Tuesday, October 4, 2011

Attaching Emotions

I'm reaching a point where I'm almost functional during an average day. Worries about life are no longer totally overwhelming and I don't live in pervasive fear or anxiety and I'm not constantly in tears or a state of despair. Almost.. 

Unfortunately, I find myself still traumatised by emotions that are attached to what were once happy memories. Places, things and events trigger memories in my mind that then release a flood of sadness that washes over me as quickly as a tsunami. Observers might think I were bipolar if they observed my mood swings but that would neglect what is actually happening in my thought processes.

As an example, there are now a number of movies that I can no longer watch. Antz was a wonderful animation that I enjoyed but it was also the first film that my ex and I went to see together. Avatar (the James Cameron film) is another that I enjoyed but that reminds me of the final times during which my ex and I were still in contact. As of writing, it was the last movie that we watched together. Remembering these movies is distressing due to the associated emotions and, even at this very moment, it requires a pause as I am brought to tears by these thoughts.

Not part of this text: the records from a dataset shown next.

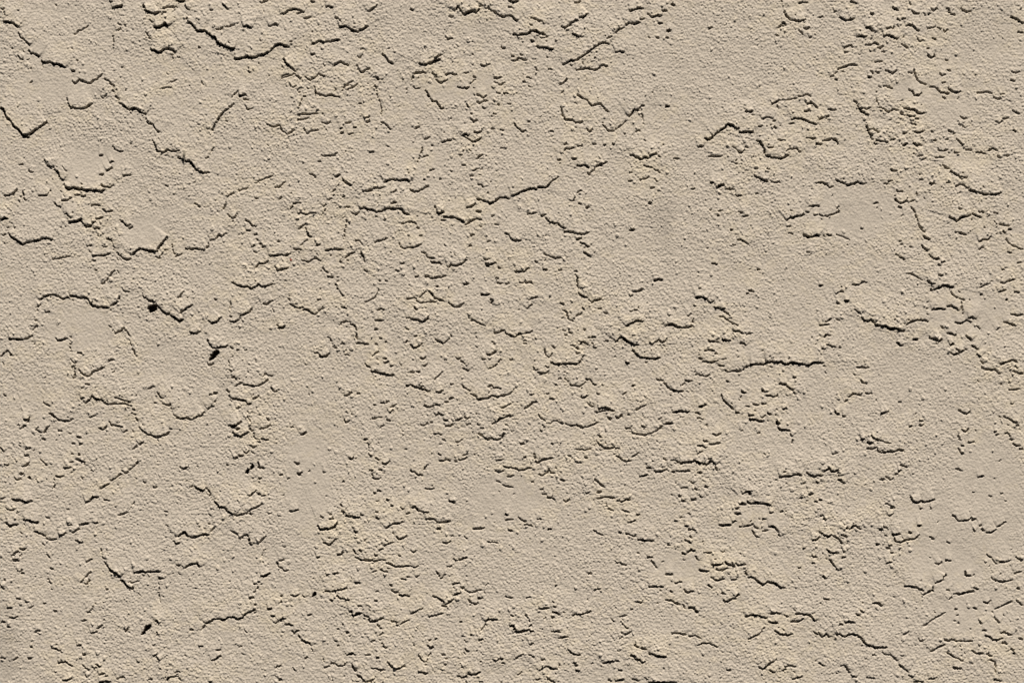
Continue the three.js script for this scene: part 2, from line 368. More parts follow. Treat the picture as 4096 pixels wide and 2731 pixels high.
ridge(1.06, 977.3, 146.1, 983.1, 145.1, 990, 149);
ridge(2.12, 1028.3, 147.1, 1032.2, 149, 1037.1, 148.1, 1041, 146.1);
ridge(2.12, 1015.5, 150, 1020.4, 149);
ridge(1.48, 1024.3, 138.3, 1031.2, 140.2);
ridge(1.48, 1047.9, 147.1, 1049.8, 149);
ridge(1.91, 1078.3, 136.3, 1080.2, 140.2);
ridge(1.70, 1083.2, 140.2, 1086.1, 144.1);
ridge(1.48, 1080.2, 130.4, 1085.1, 133.4, 1088.1, 132.4);
ridge(1.70, 1120.4, 136.3, 1124.3, 138.3, 1128.3, 135.3);
ridge(1.48, 1128.3, 132.4, 1135.1, 132.4);
ridge(1.48, 1139.1, 123.5, 1143, 125.5, 1147.9, 127.5);
ridge(1.70, 1140, 146.1, 1144, 148.1);
ridge(1.70, 1067.5, 146.1, 1072.4, 149);
ridge(1.48, 1138.1, 80.4, 1143, 81.4, 1147.9, 80.4);
ridge(1.48, 1144.9, 36.3, 1151.8, 36.3);
ridge(1.27, 1136.1, 90.2, 1143, 90.2);
// columns 0 to 231, rows 154 to 307
ridge(2.12, 25.5, 153.6, 32.4, 153.6);
ridge(2.12, 50, 179.1, 51, 183);
ridge(2.54, 52, 185.9, 56.9, 186.9, 60.8, 187.9);
ridge(2.33, 60.8, 189.8, 65.7, 192.8, 66.7, 197.7, 68.6, 200.6, 71.6, 202.6);
ridge(2.75, 71.6, 206.5, 74.5, 210.4, 76.5, 212.4, 82.4, 210.4, 88.2, 212.4, 95.1, 213.4, 101, 213.4, 107.9, 214.4, 113.7, 215.3, 117.7, 212.4);
ridge(1.70, 112.8, 207.5, 118.6, 209.5, 123.5, 210.4, 127.5, 207.5);
ridge(2.12, 118.6, 191.8, 122.6, 189.8, 125.5, 187.9);
ridge(1.91, 122.6, 183, 127.5, 181);
ridge(1.48, 110.8, 195.7, 116.7, 195.7);
ridge(2.12, 110.8, 174.2, 115.7, 174.2);
ridge(1.27, 126.5, 163.4, 129.4, 167.3);
ridge(1.91, 130.4, 168.3, 134.3, 170.2, 138.3, 170.2);
ridge(1.06, 69.6, 186.9, 72.6, 190.8, 75.5, 192.8);
ridge(2.12, 3.9, 219.3, 8.8, 220.2, 13.7, 217.3, 18.6, 212.4);
ridge(1.91, 42.2, 219.3, 47.1, 219.3, 52, 219.3, 55.9, 213.4);
ridge(1.48, 25.5, 214.4, 26.5, 222.2, 29.4, 225.1);
ridge(1.48, 31.4, 190.8, 33.3, 193.8, 37.3, 192.8);
ridge(1.48, 20.6, 184.9, 25.5, 184);
ridge(1.91, 84.3, 220.2, 89.2, 218.3);
ridge(1.91, 90.2, 220.2, 96.1, 220.2);
ridge(1.91, 68.6, 225.1, 74.5, 225.1, 80.4, 222.2);
ridge(2.12, 60.8, 227.1, 63.7, 231, 68.6, 233);
ridge(1.70, 102, 231, 107.9, 230, 113.7, 232);
ridge(1.91, 114.7, 234.9, 119.6, 237.9, 126.5, 236.9);
ridge(1.91, 71.6, 240.8, 75.5, 239.9, 78.4, 244.8);
ridge(2.54, 76.5, 249.7, 82.4, 248.7, 87.3, 247.7, 91.2, 245.7, 93.2, 250.6, 96.1, 254.6, 103, 253.6);
ridge(2.12, 103, 249.7, 107.9, 248.7);
ridge(1.70, 106.9, 245.7, 111.8, 245.7, 115.7, 243.8);
ridge(2.54, 104.9, 256.5, 111.8, 256.5);
ridge(1.70, 134.3, 246.7, 139.2, 249.7, 142.2, 253.6, 147.1, 251.6);
ridge(1.70, 144.1, 256.5, 149, 254.6);
ridge(2.54, 0, 246.7, 4.9, 244.8, 8.8, 244.8);
ridge(1.91, 6.9, 255.5, 9.8, 255.5);
ridge(2.54, 8.8, 261.4, 11.8, 265.3, 15.7, 268.3, 20.6, 270.2, 24.5, 274.2, 29.4, 272.2, 35.3, 271.2, 41.2, 270.2, 47.1, 268.3, 52.9, 267.3, 58.8, 269.3);
ridge(1.48, 2, 264.4, 5.9, 262.4);
ridge(1.91, 119.6, 267.3, 125.5, 270.2, 127.5, 276.1, 129.4, 279.1);
ridge(1.70, 131.4, 283, 134.3, 286.9, 138.3, 289.9, 142.2, 291.8, 147.1, 289.9);
ridge(2.33, 148.1, 286.9, 151, 283, 156.9, 279.1, 162.8, 280.1, 169.6, 282, 175.5, 282, 179.4, 276.1, 184.3, 270.2, 188.3, 264.4);
ridge(1.91, 103, 286.9, 108.8, 286.9, 115.7, 286.9, 123.5, 284);
ridge(1.48, 97.1, 277.1, 103, 275.2);
ridge(1.27, 57.9, 291.8, 64.7, 290.8, 71.6, 288.9, 79.4, 287.9);
ridge(1.48, 115.7, 278.1, 120.6, 277.1);
ridge(1.70, 174.5, 287.9, 178.5, 289.9, 182.4, 285);
ridge(1.06, 194.1, 274.2, 195.1, 283, 197.1, 287.9, 205.9, 285);
ridge(1.91, 207.9, 279.1, 213.8, 280.1, 220.6, 279.1, 230.4, 281);
ridge(1.48, 184.3, 281, 188.3, 280.1);
ridge(1.91, 171.6, 157.5, 174.5, 162.4, 176.5, 169.3, 182.4, 171.2, 188.3, 168.3, 195.1, 170.2, 202, 168.3);
ridge(2.75, 199.1, 177.1, 204, 178.1, 209.8, 181, 213.8, 181, 217.7, 185.9, 220.6, 190.8, 224.5, 192.8, 230.4, 193.8);
ridge(1.70, 185.3, 208.5, 189.2, 209.5);
ridge(1.48, 218.7, 228.1, 221.6, 230, 225.5, 233);
ridge(1.48, 124.5, 307.5, 128.5, 303.6);
ridge(1.48, 105.9, 303.6, 109.8, 303.6);
ridge(1.27, 137.3, 197.7, 147.1, 195.7);
ridge(1.48, 103.9, 292.8, 107.9, 292.8);
// columns 231 to 461, rows 154 to 307
ridge(1.70, 230.6, 178.1, 234.5, 176.1);
ridge(0.85, 235.5, 174.2, 238.5, 168.3, 242.4, 164.3);
ridge(1.91, 230.6, 193.8, 235.5, 192.8);
ridge(2.12, 415, 170.2, 420.9, 170.2);
ridge(1.27, 361, 174.2, 367.9, 175.1, 375.7, 174.2, 378.7, 171.2);
ridge(1.27, 357.1, 182, 361, 181);
ridge(1.48, 347.3, 194.7, 352.2, 196.7, 356.1, 199.6);
ridge(2.33, 376.7, 198.7, 380.6, 196.7, 382.6, 195.7);
ridge(1.91, 384.6, 200.6, 388.5, 204.6, 393.4, 206.5, 396.3, 208.5);
ridge(1.48, 373.8, 216.3, 376.7, 212.4, 380.6, 206.5);
ridge(1.48, 368.9, 225.1, 372.8, 222.2);
ridge(1.27, 363, 232, 366.9, 229.1);
ridge(1.27, 361, 242.8, 363, 239.9, 365.9, 234.9);
ridge(2.33, 431.6, 204.6, 435.6, 202.6, 442.4, 201.6, 450.3, 202.6, 458.1, 201.6, 461.1, 204.6);
ridge(1.70, 407.1, 215.3, 413, 214.4, 418.9, 213.4, 420.9, 210.4, 426.7, 211.4, 431.6, 209.5);
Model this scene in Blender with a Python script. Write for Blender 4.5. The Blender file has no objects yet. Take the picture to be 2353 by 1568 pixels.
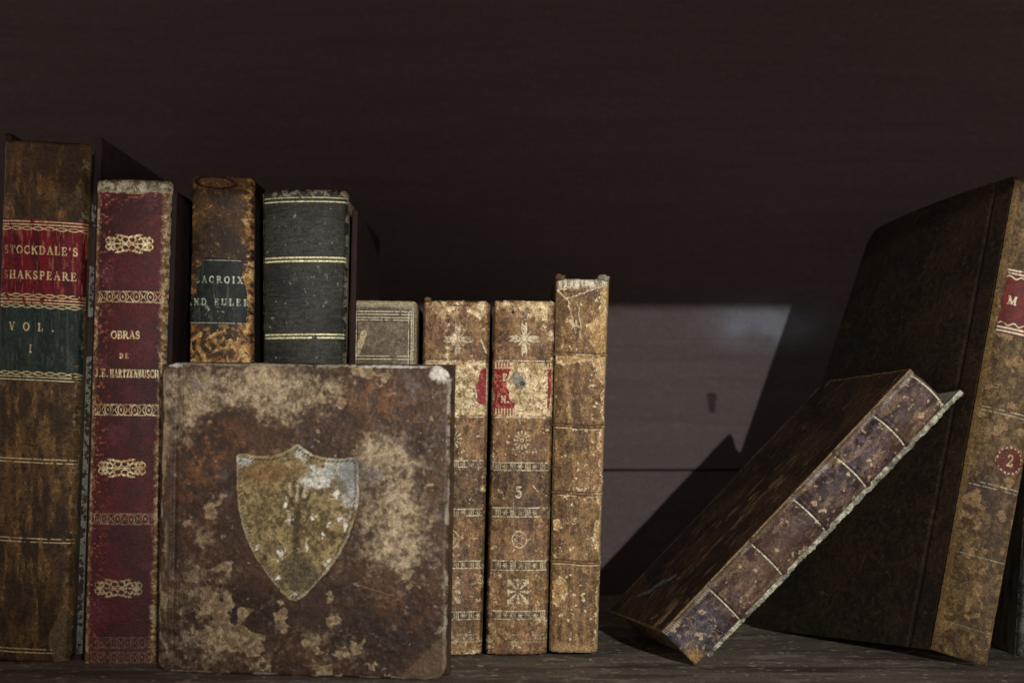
import bpy, bmesh, math
import numpy as np

# ------------------------------------------------------------------ camera, world, light, exposure
scene = bpy.context.scene
COL = scene.collection
D = 0.71            # camera distance to the plane of the spines (m)
F = 3266.0          # focal length in pixels of a 2352 px wide picture
CAMZ = 0.1207       # camera height above the shelf
HX, HY = 1176.0, 950.0

cam = bpy.data.cameras.new('camera'); camo = bpy.data.objects.new('camera', cam); COL.objects.link(camo)
camo.location = (0, -D, CAMZ); camo.rotation_euler = (math.radians(90), 0, 0)
cam.sensor_width = 36.0; cam.lens = 50.0; cam.shift_y = (HY-784.0)/2352.0
cam.clip_start = 0.01; cam.clip_end = 50
cam.dof.use_dof = True; cam.dof.focus_distance = D-0.002; cam.dof.aperture_fstop = 7.1
scene.camera = camo

world = bpy.data.worlds.new('World'); scene.world = world; world.use_nodes = True
bg = world.node_tree.nodes['Background']
bg.inputs[0].default_value = (1.0, 0.84, 0.76, 1); bg.inputs[1].default_value = 0.66

ll = bpy.data.lights.new('key_lamp', 'SPOT'); lo = bpy.data.objects.new('key_lamp', ll); COL.objects.link(lo)
ll.energy = 205.0; ll.color = (1.0, 0.965, 0.90); ll.shadow_soft_size = 0.006
ll.spot_size = math.radians(14.4); ll.spot_blend = 1.0
LP = np.array((0.57, -2.50, CAMZ+0.48)); TG = np.array((0.055, 0.0, CAMZ+0.030))
lo.location = LP
from mathutils import Vector
lo.rotation_euler = Vector(TG-LP).to_track_quat('-Z', 'Y').to_euler()

vs = scene.view_settings
scene.display_settings.display_device = 'sRGB'
vs.view_transform = 'Standard'; vs.look = 'None'; vs.exposure = 0.0; vs.gamma = 1.0; vs.use_curve_mapping = False
scene.render.engine = 'CYCLES'

# ------------------------------------------------------------------ numeric helpers
def lin(c):
    c = np.asarray(c, float)/255.0
    return np.where(c <= .04045, c/12.92, ((c+.055)/1.055)**2.4)
def sm(a, b, x):
    t = np.clip((x-a)/(b-a), 0, 1); return t*t*(3-2*t)
def vnoise(x, y, seed):
    rs = np.random.RandomState(seed); T = rs.rand(256, 256)
    xi = np.floor(x).astype(int); yi = np.floor(y).astype(int)
    fx = x-xi; fy = y-yi; fx = fx*fx*fx*(fx*(fx*6-15)+10); fy = fy*fy*fy*(fy*(fy*6-15)+10)
    a = T[xi & 255, yi & 255]; b = T[(xi+1) & 255, yi & 255]; c = T[xi & 255, (yi+1) & 255]; d = T[(xi+1) & 255, (yi+1) & 255]
    return (a*(1-fx)+b*fx)*(1-fy)+(c*(1-fx)+d*fx)*fy
def fbm(x, y, sc, octs=5, seed=0, sx=1.0, sy=1.0, rough=.55):
    """noise in 0..1, sc = size of largest feature, stretched by sx, sy"""
    s = 0; a = 1; t = 0; c, n = math.cos(.6), math.sin(.6)
    if sx == sy: x, y = x*.8253-y*.5646, x*.5646+y*.8253
    u = x/(sc*sx); v = y/(sc*sy)
    for k in range(octs):
        s = s+a*vnoise(u+17.3*k+seed*3.1, v+9.7*k+seed*1.7, seed*31+k); t += a; a *= rough
        if sx == sy: u, v = (u*c-v*n)*2.03, (u*n+v*c)*2.03
        else: u, v = u*2.03, v*2.03
    s = s/t
    return np.clip((s-.5)*1.55+.5, 0, 1)
def ridge(x, y, sc, seed, sx=1, sy=1, w=.035):
    wx = x+sc*.35*(fbm(x, y, sc*.5, 3, seed+5)-.5); wy = y+sc*.35*(fbm(x, y, sc*.5, 3, seed+6)-.5)
    n = fbm(wx, wy, sc, 3, seed, sx, sy)
    return np.clip(1-np.abs(n-.5)/w, 0, 1)
def mix(a, b, m):
    m = np.asarray(m)[..., None]; return np.asarray(a)*(1-m)+np.asarray(b)*m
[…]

I did not choose to associate negative emotions with these memories and I have yet to figure out how to detach them. This places me in precarious position as I can find myself quickly crashing down when what might seem to be a small or innocent detail is brought to my attention. Judging by how my mind has dealt with other events, these associations will not go away but I can only hope that their effects will lessen over time.

1 comment:

Ina said...

It is good that your quality of life is improving. I think the only thing you can do is to accept these feelings and realize that they will pass in time. So hang in there you have come a long way.